You know, I kinda agree with Justin Bieber. I bet Anne Frank, the tragic young girl, slaughtered by the Nazi's after hiding in an attic and writing a beautifully normal diary that survived her murder in a concentration camp.
After visiting Frank's house in Amsterdam, Bieber wrote in her visitors book: ""Truly inspiring to be able to come here. Anne was a great girl. Hopefully she would have been a belieber."
Of course, the usual suspects are damning Justin Bieber for the self-serving nature of his comment. Me? I don't see it in the slightest.
1. How else do you relate to somebody, if you really care about them, then subjectively.
2. He might very well be right, one would certainly hope the 13 year girl would have had a life much like any other 13 year old girl if she had been born in 1990 USA.
3. The most difficult thing is making historic figures humans, taking them away from the forces of fate and history and re-imagining them as your contemporary. Not quite if Frank had not been slaughtered but more if in some weird alternate reality you knew her, she was your friend, girlfriend, Bieber lover. At a concert. in a high school, a cheerleader… a different Frank.

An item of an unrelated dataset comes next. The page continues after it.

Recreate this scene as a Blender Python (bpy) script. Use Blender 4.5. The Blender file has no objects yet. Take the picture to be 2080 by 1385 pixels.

I do this, imagine the humanity of historic figures, from time to time: to have known Shakespeare or Nabakov or Armstrong, to be able to bring them out of the history books and back to life, to marvel in whatever it is, was. MLK or Malcolm X.
What Bieber has done, is take Frank from the history books, from the Sainthood and martrydom, and reimagined her as a Bieber fan. That's what should be done, that's how you keep memories alive.